• What you have to do
Tell how many lines in these records contain the string "script", with only the number as the reply.
--- BEGIN Records supplied ---
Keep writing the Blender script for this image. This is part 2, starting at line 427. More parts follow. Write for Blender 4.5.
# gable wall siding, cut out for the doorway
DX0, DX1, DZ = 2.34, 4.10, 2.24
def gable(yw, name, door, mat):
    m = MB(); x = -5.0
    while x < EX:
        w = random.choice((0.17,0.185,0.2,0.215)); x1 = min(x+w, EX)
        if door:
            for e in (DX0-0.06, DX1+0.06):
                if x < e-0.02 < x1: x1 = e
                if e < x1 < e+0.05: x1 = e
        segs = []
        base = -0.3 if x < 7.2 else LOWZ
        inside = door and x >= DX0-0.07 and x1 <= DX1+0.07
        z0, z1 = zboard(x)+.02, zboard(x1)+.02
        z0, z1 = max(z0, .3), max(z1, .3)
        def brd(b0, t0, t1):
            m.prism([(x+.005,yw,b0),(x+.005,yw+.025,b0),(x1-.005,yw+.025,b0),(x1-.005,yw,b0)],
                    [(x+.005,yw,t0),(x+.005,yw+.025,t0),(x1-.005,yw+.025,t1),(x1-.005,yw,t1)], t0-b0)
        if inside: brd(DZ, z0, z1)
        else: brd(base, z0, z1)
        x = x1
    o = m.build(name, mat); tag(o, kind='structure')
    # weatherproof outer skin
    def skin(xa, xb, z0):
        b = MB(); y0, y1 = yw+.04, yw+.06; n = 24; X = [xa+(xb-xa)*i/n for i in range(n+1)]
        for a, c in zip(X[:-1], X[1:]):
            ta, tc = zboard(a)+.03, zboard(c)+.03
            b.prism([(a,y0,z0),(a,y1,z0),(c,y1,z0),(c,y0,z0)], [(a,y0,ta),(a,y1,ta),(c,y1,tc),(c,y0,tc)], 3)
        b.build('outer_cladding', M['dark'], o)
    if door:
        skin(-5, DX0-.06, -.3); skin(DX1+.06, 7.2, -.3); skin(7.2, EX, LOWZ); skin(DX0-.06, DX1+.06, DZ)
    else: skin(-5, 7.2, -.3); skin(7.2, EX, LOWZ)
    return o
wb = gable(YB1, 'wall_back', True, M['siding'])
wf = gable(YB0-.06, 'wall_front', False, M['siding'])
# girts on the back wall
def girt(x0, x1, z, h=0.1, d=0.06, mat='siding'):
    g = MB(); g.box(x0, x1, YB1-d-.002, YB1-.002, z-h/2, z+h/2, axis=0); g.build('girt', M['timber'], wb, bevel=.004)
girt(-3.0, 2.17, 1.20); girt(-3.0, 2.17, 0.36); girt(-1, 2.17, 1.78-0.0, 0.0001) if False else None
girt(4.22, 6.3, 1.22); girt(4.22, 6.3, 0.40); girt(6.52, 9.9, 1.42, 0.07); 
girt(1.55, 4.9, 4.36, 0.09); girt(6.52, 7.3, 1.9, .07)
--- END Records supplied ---
--- BEGIN Records supplied ---
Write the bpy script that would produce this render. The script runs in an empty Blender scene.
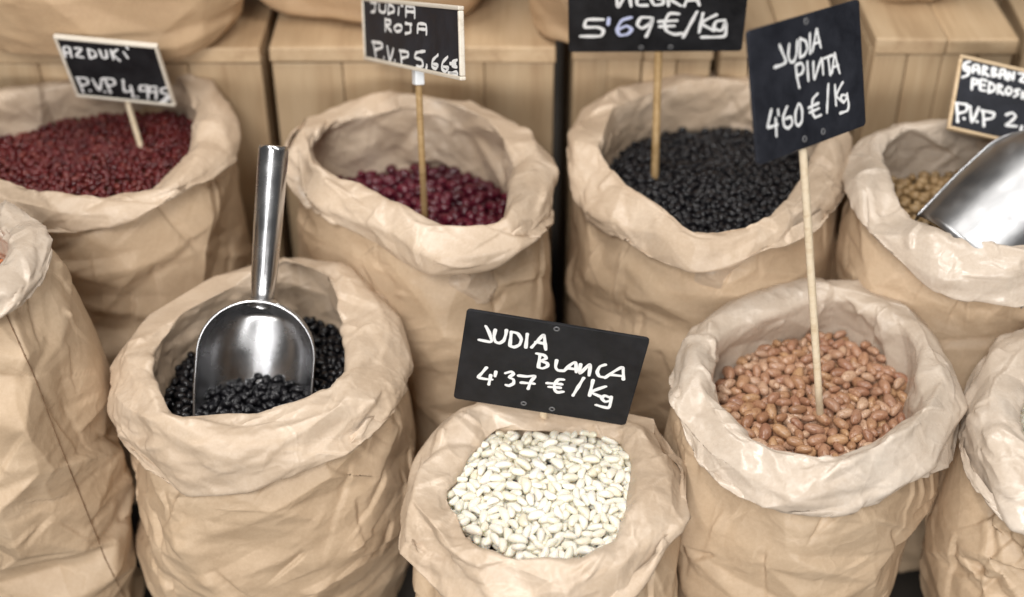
--- END Records supplied ---
• Correct result
2